Scene script records:
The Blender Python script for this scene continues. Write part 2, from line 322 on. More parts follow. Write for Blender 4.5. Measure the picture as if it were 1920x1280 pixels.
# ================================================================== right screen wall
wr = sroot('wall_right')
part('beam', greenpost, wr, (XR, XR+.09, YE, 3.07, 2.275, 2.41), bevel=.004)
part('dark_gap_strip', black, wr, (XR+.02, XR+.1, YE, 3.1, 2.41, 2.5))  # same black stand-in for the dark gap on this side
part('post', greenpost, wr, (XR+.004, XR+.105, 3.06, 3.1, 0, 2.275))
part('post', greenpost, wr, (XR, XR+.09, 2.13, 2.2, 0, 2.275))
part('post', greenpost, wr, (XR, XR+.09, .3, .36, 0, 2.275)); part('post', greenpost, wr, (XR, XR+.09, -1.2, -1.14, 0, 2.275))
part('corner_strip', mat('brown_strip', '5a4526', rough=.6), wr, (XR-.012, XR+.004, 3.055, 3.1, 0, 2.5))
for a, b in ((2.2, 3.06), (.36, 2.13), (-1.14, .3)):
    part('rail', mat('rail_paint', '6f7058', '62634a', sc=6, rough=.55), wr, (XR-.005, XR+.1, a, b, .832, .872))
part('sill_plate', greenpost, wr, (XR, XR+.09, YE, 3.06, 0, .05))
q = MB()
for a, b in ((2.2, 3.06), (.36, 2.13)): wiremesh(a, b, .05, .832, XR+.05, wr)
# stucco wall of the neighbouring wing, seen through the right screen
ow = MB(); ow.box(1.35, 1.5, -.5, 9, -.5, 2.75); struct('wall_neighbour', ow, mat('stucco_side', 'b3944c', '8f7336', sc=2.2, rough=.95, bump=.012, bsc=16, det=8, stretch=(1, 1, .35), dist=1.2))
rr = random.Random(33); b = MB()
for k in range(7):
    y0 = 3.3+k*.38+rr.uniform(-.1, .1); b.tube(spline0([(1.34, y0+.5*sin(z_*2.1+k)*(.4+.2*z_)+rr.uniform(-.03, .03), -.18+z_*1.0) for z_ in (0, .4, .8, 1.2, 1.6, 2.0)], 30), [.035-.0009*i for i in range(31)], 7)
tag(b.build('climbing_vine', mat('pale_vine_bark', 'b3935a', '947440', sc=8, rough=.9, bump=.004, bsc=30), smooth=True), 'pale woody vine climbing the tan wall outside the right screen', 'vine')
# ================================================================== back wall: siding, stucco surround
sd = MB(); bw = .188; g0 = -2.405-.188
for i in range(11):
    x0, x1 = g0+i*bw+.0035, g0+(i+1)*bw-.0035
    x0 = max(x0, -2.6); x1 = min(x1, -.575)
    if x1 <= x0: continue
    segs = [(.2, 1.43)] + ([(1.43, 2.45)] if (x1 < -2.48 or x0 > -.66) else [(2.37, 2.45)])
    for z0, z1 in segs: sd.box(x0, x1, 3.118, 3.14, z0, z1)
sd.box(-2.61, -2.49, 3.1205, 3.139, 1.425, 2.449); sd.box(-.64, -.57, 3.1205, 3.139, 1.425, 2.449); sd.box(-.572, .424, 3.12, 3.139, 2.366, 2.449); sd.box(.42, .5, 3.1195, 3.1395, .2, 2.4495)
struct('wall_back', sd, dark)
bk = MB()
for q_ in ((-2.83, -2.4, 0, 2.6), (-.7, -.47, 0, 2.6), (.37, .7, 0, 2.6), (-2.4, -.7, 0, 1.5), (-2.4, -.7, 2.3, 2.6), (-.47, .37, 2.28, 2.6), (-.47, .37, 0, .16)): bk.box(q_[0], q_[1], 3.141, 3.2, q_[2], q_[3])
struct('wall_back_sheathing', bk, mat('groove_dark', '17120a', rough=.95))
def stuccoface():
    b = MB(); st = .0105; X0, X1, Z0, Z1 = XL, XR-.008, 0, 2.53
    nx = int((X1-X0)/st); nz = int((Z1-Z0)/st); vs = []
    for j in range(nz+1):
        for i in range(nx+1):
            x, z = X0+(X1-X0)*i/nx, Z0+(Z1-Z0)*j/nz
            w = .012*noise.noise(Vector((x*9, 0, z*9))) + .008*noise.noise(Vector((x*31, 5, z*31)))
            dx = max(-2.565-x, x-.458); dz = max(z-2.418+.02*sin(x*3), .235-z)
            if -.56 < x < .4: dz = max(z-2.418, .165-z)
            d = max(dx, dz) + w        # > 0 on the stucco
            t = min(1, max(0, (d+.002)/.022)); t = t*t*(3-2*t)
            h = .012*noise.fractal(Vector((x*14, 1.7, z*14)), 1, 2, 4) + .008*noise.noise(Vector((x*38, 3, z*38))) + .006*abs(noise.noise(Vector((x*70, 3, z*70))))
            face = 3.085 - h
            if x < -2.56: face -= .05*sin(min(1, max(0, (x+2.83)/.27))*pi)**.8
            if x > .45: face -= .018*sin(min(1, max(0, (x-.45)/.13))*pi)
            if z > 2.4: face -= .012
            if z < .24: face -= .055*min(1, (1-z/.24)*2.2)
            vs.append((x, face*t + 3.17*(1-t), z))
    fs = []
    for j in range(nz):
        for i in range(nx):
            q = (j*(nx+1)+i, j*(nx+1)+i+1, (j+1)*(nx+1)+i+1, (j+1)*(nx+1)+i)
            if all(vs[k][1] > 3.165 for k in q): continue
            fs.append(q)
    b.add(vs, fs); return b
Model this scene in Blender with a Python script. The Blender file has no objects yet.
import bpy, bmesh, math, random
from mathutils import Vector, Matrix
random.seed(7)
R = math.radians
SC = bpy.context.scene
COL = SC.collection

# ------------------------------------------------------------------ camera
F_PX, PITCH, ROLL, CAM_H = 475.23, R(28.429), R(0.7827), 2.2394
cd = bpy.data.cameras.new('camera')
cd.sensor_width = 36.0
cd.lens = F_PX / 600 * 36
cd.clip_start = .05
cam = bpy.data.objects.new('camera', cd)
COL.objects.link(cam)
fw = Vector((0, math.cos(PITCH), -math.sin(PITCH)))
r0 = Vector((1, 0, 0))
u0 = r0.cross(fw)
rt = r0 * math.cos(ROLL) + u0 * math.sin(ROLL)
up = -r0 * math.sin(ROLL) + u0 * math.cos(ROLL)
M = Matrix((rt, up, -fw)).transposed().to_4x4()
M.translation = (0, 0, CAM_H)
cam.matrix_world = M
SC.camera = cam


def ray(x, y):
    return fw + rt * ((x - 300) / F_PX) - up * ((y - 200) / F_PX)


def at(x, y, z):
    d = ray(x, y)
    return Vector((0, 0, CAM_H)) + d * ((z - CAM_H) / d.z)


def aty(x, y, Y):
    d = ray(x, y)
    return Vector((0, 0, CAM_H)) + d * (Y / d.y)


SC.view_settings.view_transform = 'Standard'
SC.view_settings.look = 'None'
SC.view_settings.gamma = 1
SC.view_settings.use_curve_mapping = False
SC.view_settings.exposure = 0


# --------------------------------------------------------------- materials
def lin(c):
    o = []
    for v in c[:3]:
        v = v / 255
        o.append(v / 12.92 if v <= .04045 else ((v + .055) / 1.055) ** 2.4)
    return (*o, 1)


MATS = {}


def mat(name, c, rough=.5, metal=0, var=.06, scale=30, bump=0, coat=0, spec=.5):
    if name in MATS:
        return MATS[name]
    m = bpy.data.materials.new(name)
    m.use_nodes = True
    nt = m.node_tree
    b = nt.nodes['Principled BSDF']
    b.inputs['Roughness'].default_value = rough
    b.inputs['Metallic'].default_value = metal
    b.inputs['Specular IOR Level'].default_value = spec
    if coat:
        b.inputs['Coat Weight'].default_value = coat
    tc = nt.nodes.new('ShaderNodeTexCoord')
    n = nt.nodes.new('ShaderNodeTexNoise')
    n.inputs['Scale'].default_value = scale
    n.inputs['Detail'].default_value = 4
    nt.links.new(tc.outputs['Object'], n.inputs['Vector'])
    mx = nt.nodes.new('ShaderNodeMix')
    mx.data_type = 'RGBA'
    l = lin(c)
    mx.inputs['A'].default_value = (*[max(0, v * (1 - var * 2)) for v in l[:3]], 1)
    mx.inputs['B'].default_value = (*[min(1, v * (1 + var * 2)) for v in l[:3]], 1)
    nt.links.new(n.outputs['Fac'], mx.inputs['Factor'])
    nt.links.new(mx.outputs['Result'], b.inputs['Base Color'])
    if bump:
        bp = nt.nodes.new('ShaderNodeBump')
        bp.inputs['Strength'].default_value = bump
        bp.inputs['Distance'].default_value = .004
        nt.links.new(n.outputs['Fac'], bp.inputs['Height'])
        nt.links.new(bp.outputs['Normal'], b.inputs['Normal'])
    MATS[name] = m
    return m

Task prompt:
Only the lines running from the line with "Model this scene" through the line with "COL = SC.collection" should be repeated, exactly and with both ends kept.

Response below:
Model this scene in Blender with a Python script. The Blender file has no objects yet.
import bpy, bmesh, math, random
from mathutils import Vector, Matrix
random.seed(7)
R = math.radians
SC = bpy.context.scene
COL = SC.collection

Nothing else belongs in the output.